The smackdown is brought by Dear New York Times: The Reason for Trump's Rise Wasn't the Tweets: "Patrick Healy and Jonathan Martin... go a wee bit overboard blaming it all on new media:
**:Mr. Trump’s arsenal was far more fearsome. Combining modern-day fame and an age-old demagogy, he bypassed the ossified gatekeepers and appealed directly to voters through a constant Twitter stream that seemed interrupted only by television appearances.... Disaffected voters who tune out the traditional modes of political communication might be reachable through their smartphones, and Twitter messages or Reddits might be more relevant to those voters than the findings of a more scientific poll....

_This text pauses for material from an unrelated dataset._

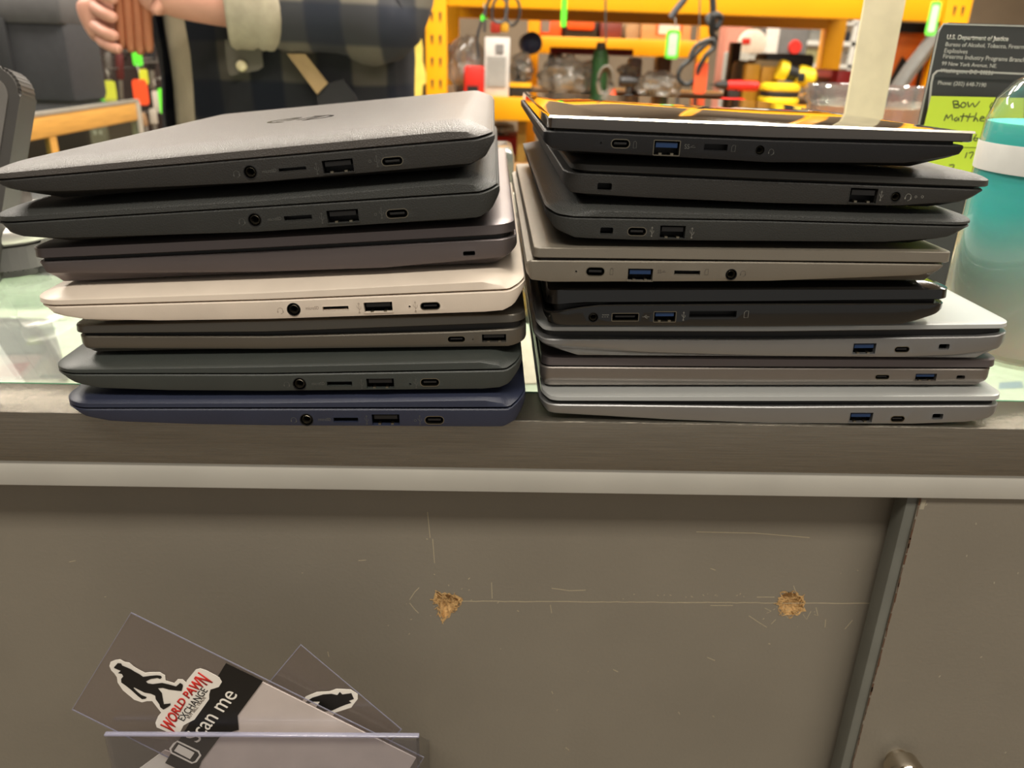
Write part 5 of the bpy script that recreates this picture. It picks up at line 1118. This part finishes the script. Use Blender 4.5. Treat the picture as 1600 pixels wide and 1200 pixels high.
# fingers, thumbs and head joined into the same body mesh
def join(src, dst):
    b = BM(); b.from_mesh(dst.data)
    t = BM(); t.from_mesh(src.data); off = src.location-dst.location
    for v in t.verts: v.co += off
    tmp = bpy.data.meshes.new('t'); t.to_mesh(tmp); b.from_mesh(tmp); b.to_mesh(dst.data); b.free(); t.free()
    for p in dst.data.polygons: p.use_smooth = True
    bpy.data.objects.remove(src)
YF = .945
def finger(pts, r0=.0105, dy=(.02, .004, -.012, -.016)):
    vs_ = [P(x, y, YF+d) for (x, y), d in zip(pts, dy)]
    s = skin('finger', vs_, [(i, i+1) for i in range(len(vs_)-1)], [r0*1.05, r0, r0*.92, r0*.72], skinm, None, vs_[0]); join(s, body)
palm = [P(150, -2, .98), P(150, 22, .975), P(158, 48, .97), P(166, 66, .965)]
s = skin('palm', palm, [(0, 1), (1, 2), (2, 3)], [.030, .028, .022, .016], skinm, None, palm[0]); join(s, body)
finger([(146, 8), (152, 14), (168, 24), (184, 30)]); finger([(146, 36), (154, 44), (170, 54), (186, 58)]); finger([(154, 56), (162, 66), (176, 74), (190, 78)], .009)
finger([(148, -14), (156, -10), (170, -4), (184, 0)])
# left hand behind the case: thumb and finger seen on its right edge, the rest round the back
palm = [P(262, -6, .95), P(240, -8, .955), P(222, -8, .96)]
s = skin('palm', palm, [(0, 1), (1, 2)], [.030, .030, .022], skinm, None, palm[0]); join(s, body)
finger([(258, -18), (254, -4), (246, 10), (241, 24)], .0105, (.01, -.005, -.012, -.014)); finger([(262, -26), (250, -22), (238, -18), (228, -10)], .010, (.0, -.015, -.022, -.024))
finger([(238, 0), (224, 4), (208, 6), (194, 6)], .010, (.03, .034, .034, .03)); finger([(240, 14), (226, 20), (210, 24), (198, 24)], .0095, (.03, .034, .034, .03)); finger([(236, -20), (222, -18), (206, -16), (192, -16)], .010, (.03, .034, .034, .03))
# head with face
hb_ = BM(); r = bmesh.ops.create_uvsphere(hb_, u_segments=32, v_segments=24, radius=1); hc = Vector((cxp, cyp-.02, 1.66))
for v in r['verts']:
    x, y, z = v.co; k = 1-.22*max(0, -z)**1.5
    p = Vector((x*.076*k, y*.098*k, z*.122))
    if y < -.5:
        if abs(x) < .2 and -.25 < z < .15: p.y -= .022*(1-abs(x)/.2)*(1-abs(z+.1)/.3 if z > -.1 else 1-(-.1-z)/.15)
        for ex in (-.38, .38):
            d = math.hypot(x-ex, (z-.08)); p.y += .012*max(0, 1-d/.2)
        if -.5 < z < -.36 and abs(x) < .32: p.y -= .004
    v.co = p+hc-body.location
for sx in (-1, 1): blob(hb_, hc-body.location+Vector((sx*.078, .01, -.005)), (.010, .018, .032), 1, .05, 2)
hm = bpy.data.meshes.new('h'); hb_.to_mesh(hm); b = BM(); b.from_mesh(body.data); b.from_mesh(hm); b.to_mesh(body.data); b.free()
for p in body.data.polygons: p.use_smooth = True
tag(body, 'person in a dark plaid jacket over a beige shirt, holding a copper case', 'person')
def bpart(nme, bm, m, smooth=60):
    for v in bm.verts: v.co -= body.location
    return obj(nme, bm, m, body, smooth=smooth)
for sx in (-1, 1):
    bm = BM(); blob(bm, hc+Vector((sx*.030, -.086, .012)), (.011, .009, .010), 0, 0, 2); bpart('eye', bm, mat('eye_white', (230, 226, 220), .3))
    bm = BM(); blob(bm, hc+Vector((sx*.030, -.094, .012)), (.005, .002, .005), 0, 0, 2); bpart('iris', bm, mat('iris_brown', (60, 40, 30), .3))
bm = BM(); blob(bm, hc+Vector((0, -.088, -.052)), (.024, .006, .006), 0, .05, 2); bpart('mouth', bm, mat('lips', (170, 96, 88), .5))
bm = BM(); blob(bm, hc+Vector((0, .018, .030)), (.086, .100, .108), 4, .05, 3); bpart('hair', bm, mat('brown_hair', (70, 50, 36), .8, 0, .2, 200))
# clothes
def plaid():
    m = bpy.data.materials.new('plaid_flannel'); m.use_nodes = True; nt = m.node_tree; b = nt.nodes['Principled BSDF']; b.inputs['Roughness'].default_value = .9
    tc = nt.nodes.new('ShaderNodeTexCoord'); outs = []
    for ax, sc in (('X', 5.2), ('Z', 4.6)):
        w = nt.nodes.new('ShaderNodeTexWave'); w.bands_direction = ax; w.inputs['Scale'].default_value = sc*.6; w.inputs['Distortion'].default_value = .6; nt.links.new(tc.outputs['Object'], w.inputs['Vector'])
        r = nt.nodes.new('ShaderNodeValToRGB'); r.color_ramp.elements[0].position = .42; r.color_ramp.elements[1].position = .58; nt.links.new(w.outputs['Fac'], r.inputs[0]); outs.append(r)
    mx = nt.nodes.new('ShaderNodeMix'); mx.data_type = 'RGBA'; mx.inputs['Factor'].default_value = .5; nt.links.new(outs[0].outputs[0], mx.inputs['A']); nt.links.new(outs[1].outputs[0], mx.inputs['B'])
    r = nt.nodes.new('ShaderNodeValToRGB'); e = r.color_ramp.elements; e[0].position = 0; e[0].color = col((34, 38, 50)); e[1].position = 1; e[1].color = col((104, 98, 88)); q = e.new(.5); q.color = col((54, 54, 58))
    nt.links.new(mx.outputs['Result'], r.inputs[0]); nt.links.new(r.outputs[0], b.inputs['Base Color'])
    return m
pld = plaid(); shirt = mat('beige_shirt', (186, 172, 148), .85, 0, .06, 40, .3, 200); jeans = mat('dark_trousers', (44, 46, 56), .85)
def torso(bm, a, b, z0, z1, ang0, ang1, n=48, fold=.004, th=0, capit=True):
    rings = []
    for k in range(15):
        z = z0+(z1-z0)*k/14; s = 1-.10*max(0, (z-1.36)/.12)**2*1.5 if z > 1.36 else 1+.05*(1.1-z)
        ring = []
        for i in range(n+1):
            t = rad(ang0+(ang1-ang0)*i/n); f = fold*noise.noise(Vector((cos(t)*6, sin(t)*6, z*7)))*3
            ring.append(bm.verts.new((cxp+(a*s+f)*cos(t), cyp+(b*s+f)*sin(t), z)))
        rings.append(ring)
    for p, q in zip(rings, rings[1:]):
        for i in range(n): bm.faces.new((p[i], p[i+1], q[i+1], q[i]))
bm = BM(); torso(bm, .195, .122, .86, 1.47, 0, 360, fold=.002); bmesh.ops.remove_doubles(bm, verts=bm.verts, dist=.0001); bpart('shirt', bm, shirt)
bm = BM(); torso(bm, .212, .138, .80, 1.48, 233-360, 208, fold=.005)
g = bmesh.ops.solidify(bm, geom=bm.faces[:], thickness=.008)
bpart('jacket', bm, pld)
# sleeves
sl_ = [(cxp+.16, cyp, 1.43), (cxp+.195, cyp-.02, 1.30), P(602, 26, 1.08), P(540, 18, 1.03), P(450, 14, 1.0), P(400, 12, .99)]
bm = BM(); tube(bm, smoothpath(sl_, 6), [.072-.014*min(i/24, 1)+.004*noise.noise(Vector((i*.9, 0, 0))) for i in range(31)], 20)
for v in bm.verts: v.co += Vector((0, 0, .006*noise.noise(v.co*22)))
bpart('sleeve', bm, pld)
cf = [P(412, 12, .99), P(400, 12, .985), P(360, 8, .98), P(350, 8, .978)]
bm = BM(); tube(bm, smoothpath(cf, 5), [.054, .060, .062, .060, .062, .058, .060, .058, .056, .058, .056, .054, .054, .052, .052, .050], 20)
for v in bm.verts: v.co += Vector((0, 0, .006*noise.noise(v.co*30)))
bpart('sherpa_cuff', bm, mat('sherpa_grey_beige', (168, 158, 138), .95, 0, .1, 60, .5, 120))
sr_ = [(cxp-.16, cyp, 1.43), (cxp-.26, cyp-.02, 1.34), (cxp-.335, cyp-.03, 1.26), P(130, -90, 1.03)]
bm = BM(); tube(bm, smoothpath(sr_, 6), [.07-.012*i/18 for i in range(19)], 20); bpart('sleeve', bm, pld)
yj = cyp-.138
def front(x): return cyp-.152*math.sqrt(max(.05, 1-((x-cxp)/.222)**2))-.004
def jp(px, py, d=0):
    p = P(px, py, 1.02)
    for _ in range(4): p = P(px, py, front(p.x)-d)
    return p
def jpoly(nme, pts, m, th=.004, d=0):
    bm = BM(); prism(bm, [jp(x, y, d) for x, y in pts], Vector((0, -th, 0))); return bpart(nme, bm, m, 0)
jpoly('pocket_flap', [(352, 62), (408, 60), (412, 104), (404, 110), (362, 118), (357, 112)], mat('flap_flannel', (96, 90, 80), .9))
bm = BM(); q = jp(378, 103, .005); lathe(bm, [(.008, 0), (.0085, .002), (.006, .005)], 16, mx=Matrix.Translation(q) @ Matrix.Rotation(rad(90), 4, 'X')); bpart('snap_button', bm, mat('pearl_snap', (220, 206, 166), .3))
jpoly('tool_handle', [(450, 84), (478, 84), (513, 130), (497, 147)], mat('tan_handle', (150, 124, 84), .7), .008, .004)
jpoly('hip_pocket', [(496, 150), (512, 130), (536, 124), (556, 150), (570, 185), (500, 185)], mat('dark_pocket', (34, 33, 34), .9), .006, .002)
for sx in (-1, 1):
    vs_ = [(cxp+sx*.06, cyp, .97), (cxp+sx*.09, cyp, .80), (cxp+sx*.10, cyp, .50), (cxp+sx*.10, cyp+.02, .11)]
    s = skin('trouser_leg', vs_, [(0, 1), (1, 2), (2, 3)], [(.12, .12), .10, .075, .062], jeans, body)
    bm = BM(); box(bm, cxp+sx*.105-.05, cxp+sx*.105+.05, cyp-.20, cyp+.08, 0, .10, .03); bpart('shoe', bm, blackp)
# copper case held in the hands
o = empty('copper_case', P(210, 78, .945), 'ribbed copper-brown leather case held upright in both hands', 'case')
cop = mat('copper_leather', (170, 108, 76), .34, .3, .12, 20); zb_ = o.location.z; zt2 = P(205, -55, .945).z-zb_; wd = P(238, 30, .945).x-P(182, 30, .945).x
for k in range(4):
    bm = BM(); r_ = wd/8*1.12; xk = -wd/2+wd/8+k*wd/4+.002; zz = (-.0, -.004, -.006, -.002)[k]
    lathe(bm, [(r_*.5, zz), (r_*.9, zz+.004), (r_, zz+.012), (r_, zt2-.01), (r_*.6, zt2)], 20, xk, 0, mx=Matrix.Rotation(rad(4), 4, 'Y')); obj('rib', bm, cop, o)
bm = BM(); box(bm, -wd*.42, wd*.42, 0, .014, .002, zt2-.006, .004, Matrix.Rotation(rad(4), 4, 'Y')); obj('back_panel', bm, cop, o)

Really, folks--Donald Trump didn't win the Republican nomination because of tweets.... He's been tweeting this way since 2009, and yet when he entered the race in mid-summer 2015 he had a 65% unfavorable rating among Republicans.... Then he made his campaign announcement... on TV... told us that undocumented Mexican immigrants are rapists, an assertion that was endlessly discussed on TV. He attacked John McCain and Megyn Kelly and Muslims, all of which happened or was endlessly discussed on TV. And he defended himself in an endless series of interviews, most of them on TV, as well as speeches, many of the shown unedited and uninterrupted on TV.... Trump's primary means of transmitting his message is TV... free TV time... as of the end of April... up to $2.8 billion.
This isn't the only absurd claim about digital technology on Healy and Martin's part. There's also this:
On the left, too, Senator Bernie Sanders has built his own movement with millions of voters, and $210 million in fund-raising, by using online tools as simple as email to seek support.
He fund-raises using email! O, brave new world! Um, Sanders also gets his message across using TV, although in this case it's paid TV: Sanders has now spent $65.8 million on TV and radio advertising....
I know that print journalists think about digital the way Wile E. Coyote thinks about the Road Runner, but really: TV is where campaigns are made (along with, yes, online donation soliciting, but that's been true for years). If the Internet could elect a president all by itself, we'd have had a President Paul by now, or be on our way to electing one this year.